I am simply exhausted. I am physically worn out from packing, cleaning, loading, moving, and driving eleven hours to get here. I’m spiritually depleted, having led or assisted with nine funerals in the past six weeks. I’m emotionally drained after saying goodbye to St. Louis, treasured friends acquired over nineteen years, great colleagues and a wonderful congregation, and most of all, to my two children who remain behind in Missouri--Jacob, a personal trainer in St. Louis, and Leah, a freshman at Truman State.

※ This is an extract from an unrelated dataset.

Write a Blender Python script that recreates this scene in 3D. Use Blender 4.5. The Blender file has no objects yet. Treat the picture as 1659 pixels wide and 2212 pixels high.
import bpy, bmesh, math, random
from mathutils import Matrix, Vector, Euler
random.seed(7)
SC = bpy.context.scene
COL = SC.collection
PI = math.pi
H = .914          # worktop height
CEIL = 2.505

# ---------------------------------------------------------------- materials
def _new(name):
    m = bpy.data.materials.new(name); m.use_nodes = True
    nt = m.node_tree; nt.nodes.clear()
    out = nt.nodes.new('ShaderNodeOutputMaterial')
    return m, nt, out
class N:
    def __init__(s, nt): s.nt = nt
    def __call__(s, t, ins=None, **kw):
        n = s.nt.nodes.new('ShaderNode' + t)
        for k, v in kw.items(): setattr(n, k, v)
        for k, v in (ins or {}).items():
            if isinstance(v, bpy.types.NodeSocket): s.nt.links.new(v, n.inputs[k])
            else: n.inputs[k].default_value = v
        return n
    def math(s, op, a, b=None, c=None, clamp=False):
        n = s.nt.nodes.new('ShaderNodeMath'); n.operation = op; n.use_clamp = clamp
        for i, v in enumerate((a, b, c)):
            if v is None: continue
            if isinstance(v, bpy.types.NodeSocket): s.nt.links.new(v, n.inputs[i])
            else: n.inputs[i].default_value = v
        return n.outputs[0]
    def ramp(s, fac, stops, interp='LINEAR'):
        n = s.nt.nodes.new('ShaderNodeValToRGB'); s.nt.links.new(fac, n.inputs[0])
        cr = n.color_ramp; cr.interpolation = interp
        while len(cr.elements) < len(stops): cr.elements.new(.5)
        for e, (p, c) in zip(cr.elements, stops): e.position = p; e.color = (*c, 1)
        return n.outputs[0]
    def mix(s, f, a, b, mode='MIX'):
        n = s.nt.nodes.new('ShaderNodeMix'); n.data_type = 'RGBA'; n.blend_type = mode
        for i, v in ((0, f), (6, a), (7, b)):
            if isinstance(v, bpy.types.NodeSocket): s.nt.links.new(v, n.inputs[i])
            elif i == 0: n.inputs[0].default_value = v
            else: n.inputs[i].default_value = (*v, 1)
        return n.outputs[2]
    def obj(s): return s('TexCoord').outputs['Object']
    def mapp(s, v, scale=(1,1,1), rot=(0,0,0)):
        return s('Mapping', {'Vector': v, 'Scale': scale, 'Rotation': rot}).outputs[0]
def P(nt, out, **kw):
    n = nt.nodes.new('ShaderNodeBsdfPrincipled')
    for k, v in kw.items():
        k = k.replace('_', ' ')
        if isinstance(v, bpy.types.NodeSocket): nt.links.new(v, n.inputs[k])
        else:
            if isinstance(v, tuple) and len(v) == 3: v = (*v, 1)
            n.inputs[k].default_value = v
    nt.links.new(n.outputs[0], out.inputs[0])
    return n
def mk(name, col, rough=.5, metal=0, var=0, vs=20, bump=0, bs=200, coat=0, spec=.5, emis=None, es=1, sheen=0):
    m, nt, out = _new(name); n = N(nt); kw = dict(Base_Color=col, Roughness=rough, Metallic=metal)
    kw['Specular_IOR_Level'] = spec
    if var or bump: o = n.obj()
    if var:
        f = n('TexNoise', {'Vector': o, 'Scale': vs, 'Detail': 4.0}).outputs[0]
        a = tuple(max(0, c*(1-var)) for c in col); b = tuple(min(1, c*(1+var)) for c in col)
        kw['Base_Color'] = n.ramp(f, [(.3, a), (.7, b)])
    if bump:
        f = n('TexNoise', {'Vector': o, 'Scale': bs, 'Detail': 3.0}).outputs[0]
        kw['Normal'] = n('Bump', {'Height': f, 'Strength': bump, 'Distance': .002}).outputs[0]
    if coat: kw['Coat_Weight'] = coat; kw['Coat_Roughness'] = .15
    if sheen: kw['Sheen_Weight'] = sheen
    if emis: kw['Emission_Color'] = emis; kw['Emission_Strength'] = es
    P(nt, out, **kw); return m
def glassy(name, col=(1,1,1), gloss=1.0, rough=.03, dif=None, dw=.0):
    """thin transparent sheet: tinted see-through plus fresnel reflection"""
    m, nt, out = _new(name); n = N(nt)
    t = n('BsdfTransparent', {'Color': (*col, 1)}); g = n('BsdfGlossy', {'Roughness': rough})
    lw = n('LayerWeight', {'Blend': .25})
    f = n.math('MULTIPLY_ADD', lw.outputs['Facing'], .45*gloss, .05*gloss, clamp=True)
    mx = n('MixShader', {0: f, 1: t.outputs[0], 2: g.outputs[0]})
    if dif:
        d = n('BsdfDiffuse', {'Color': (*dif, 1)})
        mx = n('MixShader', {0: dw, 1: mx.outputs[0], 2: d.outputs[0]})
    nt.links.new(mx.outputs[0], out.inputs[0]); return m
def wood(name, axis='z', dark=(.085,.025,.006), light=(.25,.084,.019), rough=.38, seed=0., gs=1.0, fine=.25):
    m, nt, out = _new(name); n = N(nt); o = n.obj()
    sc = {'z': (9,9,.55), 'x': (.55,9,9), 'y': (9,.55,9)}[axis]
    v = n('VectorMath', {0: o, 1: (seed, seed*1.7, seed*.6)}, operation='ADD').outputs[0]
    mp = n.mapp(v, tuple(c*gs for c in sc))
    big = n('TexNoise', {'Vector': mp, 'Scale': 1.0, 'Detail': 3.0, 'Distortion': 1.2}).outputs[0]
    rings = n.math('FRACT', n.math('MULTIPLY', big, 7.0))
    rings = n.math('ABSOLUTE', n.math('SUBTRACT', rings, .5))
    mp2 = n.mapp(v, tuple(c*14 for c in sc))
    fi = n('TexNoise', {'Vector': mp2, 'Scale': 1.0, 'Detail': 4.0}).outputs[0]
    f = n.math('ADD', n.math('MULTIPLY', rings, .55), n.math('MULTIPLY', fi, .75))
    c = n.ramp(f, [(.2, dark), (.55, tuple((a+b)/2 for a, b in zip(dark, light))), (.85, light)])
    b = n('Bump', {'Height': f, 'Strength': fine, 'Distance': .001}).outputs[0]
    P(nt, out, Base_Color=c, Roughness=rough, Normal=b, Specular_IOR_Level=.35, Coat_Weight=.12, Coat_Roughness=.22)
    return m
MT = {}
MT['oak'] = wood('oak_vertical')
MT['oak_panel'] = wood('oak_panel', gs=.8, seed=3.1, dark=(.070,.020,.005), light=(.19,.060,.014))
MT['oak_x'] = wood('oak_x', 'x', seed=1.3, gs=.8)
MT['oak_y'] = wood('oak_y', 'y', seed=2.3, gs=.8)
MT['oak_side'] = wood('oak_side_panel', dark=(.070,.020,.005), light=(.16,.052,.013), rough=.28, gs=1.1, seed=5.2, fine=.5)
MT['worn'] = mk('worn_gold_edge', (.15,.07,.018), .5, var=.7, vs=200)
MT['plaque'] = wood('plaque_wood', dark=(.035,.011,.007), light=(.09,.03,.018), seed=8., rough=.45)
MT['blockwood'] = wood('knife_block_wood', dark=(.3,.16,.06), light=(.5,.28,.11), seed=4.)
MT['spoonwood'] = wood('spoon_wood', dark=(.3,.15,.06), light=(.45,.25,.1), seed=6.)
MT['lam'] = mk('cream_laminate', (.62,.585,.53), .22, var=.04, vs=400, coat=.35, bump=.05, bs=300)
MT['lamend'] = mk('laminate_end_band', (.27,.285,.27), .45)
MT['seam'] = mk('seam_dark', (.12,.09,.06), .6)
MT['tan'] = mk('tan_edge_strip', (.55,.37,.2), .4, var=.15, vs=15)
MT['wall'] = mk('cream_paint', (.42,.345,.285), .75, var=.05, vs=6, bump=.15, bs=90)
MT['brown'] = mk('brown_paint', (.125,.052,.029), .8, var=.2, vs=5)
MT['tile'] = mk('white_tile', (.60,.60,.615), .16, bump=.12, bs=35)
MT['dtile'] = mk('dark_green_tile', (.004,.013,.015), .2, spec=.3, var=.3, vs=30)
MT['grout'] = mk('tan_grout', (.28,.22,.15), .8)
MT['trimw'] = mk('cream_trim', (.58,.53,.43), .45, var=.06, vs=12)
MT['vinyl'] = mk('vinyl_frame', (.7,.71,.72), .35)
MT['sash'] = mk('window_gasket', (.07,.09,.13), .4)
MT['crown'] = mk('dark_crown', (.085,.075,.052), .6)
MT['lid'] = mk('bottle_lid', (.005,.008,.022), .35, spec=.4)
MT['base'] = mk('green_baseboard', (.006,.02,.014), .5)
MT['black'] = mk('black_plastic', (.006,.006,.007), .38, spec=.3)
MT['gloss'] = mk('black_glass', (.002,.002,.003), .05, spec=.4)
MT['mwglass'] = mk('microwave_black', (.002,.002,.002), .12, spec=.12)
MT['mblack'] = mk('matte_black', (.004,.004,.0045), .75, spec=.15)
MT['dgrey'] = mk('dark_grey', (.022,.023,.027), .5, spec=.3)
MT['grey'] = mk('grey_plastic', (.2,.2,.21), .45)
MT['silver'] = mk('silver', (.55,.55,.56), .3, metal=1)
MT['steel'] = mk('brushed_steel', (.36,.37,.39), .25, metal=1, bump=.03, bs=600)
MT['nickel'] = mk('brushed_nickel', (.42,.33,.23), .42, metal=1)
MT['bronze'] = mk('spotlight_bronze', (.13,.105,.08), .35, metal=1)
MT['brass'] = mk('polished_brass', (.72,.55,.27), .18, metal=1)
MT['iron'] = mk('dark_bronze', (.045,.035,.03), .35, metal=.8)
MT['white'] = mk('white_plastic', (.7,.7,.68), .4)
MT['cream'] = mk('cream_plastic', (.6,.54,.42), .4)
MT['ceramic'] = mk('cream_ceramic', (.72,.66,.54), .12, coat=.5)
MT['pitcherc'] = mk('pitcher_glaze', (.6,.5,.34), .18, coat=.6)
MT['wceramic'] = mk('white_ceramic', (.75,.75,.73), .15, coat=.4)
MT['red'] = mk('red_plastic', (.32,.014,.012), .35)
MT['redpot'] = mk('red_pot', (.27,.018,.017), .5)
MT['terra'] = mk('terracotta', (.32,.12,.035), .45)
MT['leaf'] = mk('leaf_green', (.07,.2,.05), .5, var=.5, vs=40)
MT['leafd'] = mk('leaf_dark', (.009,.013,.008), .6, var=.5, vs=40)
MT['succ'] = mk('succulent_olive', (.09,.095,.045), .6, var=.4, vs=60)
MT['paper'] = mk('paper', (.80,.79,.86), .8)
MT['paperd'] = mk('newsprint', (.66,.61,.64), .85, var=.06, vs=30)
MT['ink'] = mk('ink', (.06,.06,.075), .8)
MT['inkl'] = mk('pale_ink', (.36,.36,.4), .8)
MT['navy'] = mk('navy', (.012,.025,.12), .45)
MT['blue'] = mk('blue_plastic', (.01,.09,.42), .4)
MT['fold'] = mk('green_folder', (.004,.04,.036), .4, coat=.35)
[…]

What fills your cup when you are totally depleted? Better yet, what small rituals do you perform daily to prevent becoming completely tapped out when life is crammed full of essential tasks and other stressors are piling on? These past two months, I have re-learned the importance of small habits of self-care. Here are some things that have helped me recently:

• Asking for and accepting offers of help, and being specific about what kind of help I could use, when my habitual knee-jerk response most often is “no, thanks, I'm fine;"
• Resting, even if just for twenty minutes, with a healing meditation googled on YouTube;
• Replenishing my spirit with a daily devotion received via email from Fr. Richard Rohr (sign up here);
• Not worrying too much about stress-eating the Halloween candy;
• Taking time to say goodbye and letting people know what they've meant to me;
• Seeing my spiritual director regularly;
• Conversing with and fully attending to friends, if only for ten minutes, refilling my cup;
• Helping others and showing gratitude, even in small ways, like buying lunch for our movers;
• Taking a walk and breathing deeply when there wasn't time for the YMCA;
• Asking our neighbors for a prayer of blessing as Dan and I said goodbye to our house and drove off;
• Singing favorite tunes at the top of our lungs during the long drive;

. . . and then finally today, giving myself permission to lie on the couch, doing as little as possible!

All of this brings to mind a book I read several years ago, One Minute for Yourself by Spencer Johnson. Finding small ways to take care of ourselves daily enables us to manage and reduce stress, to care for others without becoming depleted, and to experience more meaning and joy in daily life, even during difficult times. It's a short read; I may have to revisit it.